Economist, Feb 13, 2021

Portugal has the advantage of being a sovereign country – Oregon forgot that it is not and Portland in specific became a Lorenzian attractor for addicts. The derelict non-contributors who flocked to downtown Portland are not all home grown.

Roaches in the rain

Measure 110 became law on February 1, 2021 in the wake of the Floyd riots of 2020 and the defund the police outcry – inflamed by Jo Ann Hardesty. We now have a police force gutted by retirement, largely demoralized, and undermined by the DA (thanks for nothing Mike Schmidt). Any surprise that Portland has become an open air, use and abuse drug market?

Every day I walk our properties and see the impacts. I watch the fentanyl zombies with their tinfoil getting high in alcoves. They congregate in clumps and shuffle – it’s like walking through a set for The Last Of Us.

A week ago, I saw one of them frantically call out for naloxone to help a fellow zombie who had just overdosed. I watched some Good Samaritan actually look through his backpack to find some. It took a measure of will on my part not to stop him with a “Why bother?” Oregon is considering legislation to make Narcan easy to purchase to help reverse these overdoses. Why bother.

Legislators were reckless in allowing decriminalization of possession without guardrails around their public use (still a criminal act, just unenforced) and without a mandate for treatment for chronic abuse. Responsible adults should never be accountable for what they put in themselves in the privacy of their homes – but everyone on the streets of Portland has violated that civil contract. They have forsaken agency.

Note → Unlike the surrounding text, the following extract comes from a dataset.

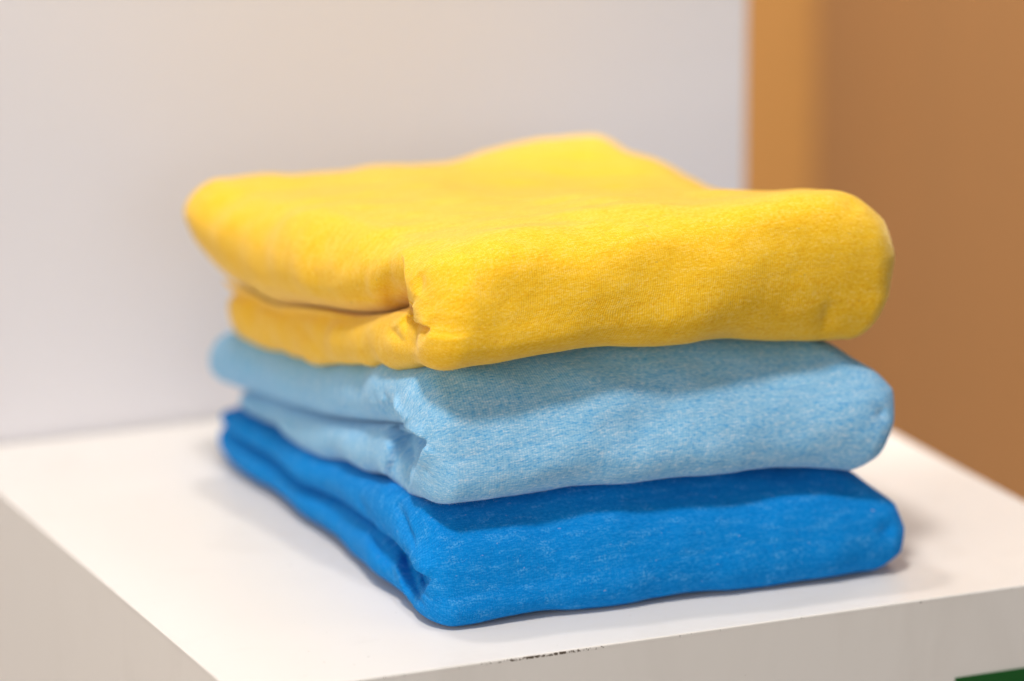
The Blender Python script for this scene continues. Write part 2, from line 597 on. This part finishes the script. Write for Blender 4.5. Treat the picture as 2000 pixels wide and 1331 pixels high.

Reformers are incredibly dangerous in their righteousness. Yes, there were felony imprisonments, admittedly an inefficient outcome, but at least under criminalization, possession charges were a tool to force people into treatment in lieu of punishment. Now its a voluntary admittance which – shocker – hasn’t worked:

Trying to get people into treatment through citations does not work, says Keith Humphreys of Stanford University. Without meaningful pressure on drug addicts, he says, “there is no mechanism at all to get them to change their behaviour.” From the 4,000 citations issued in Oregon in the first two years of the policy, fewer than 200 people called the hotline and fewer than 40 were interested in treatment. It has cost taxpayers $7,000 per call.

The Economist, April 13, 2023

The problem remains a human one. Reformers assumed addicts could respond rationally to incentives. This is the same inane lack of understanding that leads the same type to believe that harsher gun laws will prevent incorrigibles from committing horrible murders. Limiting access to the means of destruction will not solve the behavioral impulse to commit the crimes.

You cannot legislate human behavior or its improvement. That takes true education.

Education: 1530s, “child-rearing,” also “the training of animals,” from French education (14c.) and directly from Latin educationem (nominative educatio) “a rearing, training,” noun of action from past-participle stem of educare (see educate). Originally of instruction in social codes and manners; meaning “systematic schooling and training for work” is from 1610s.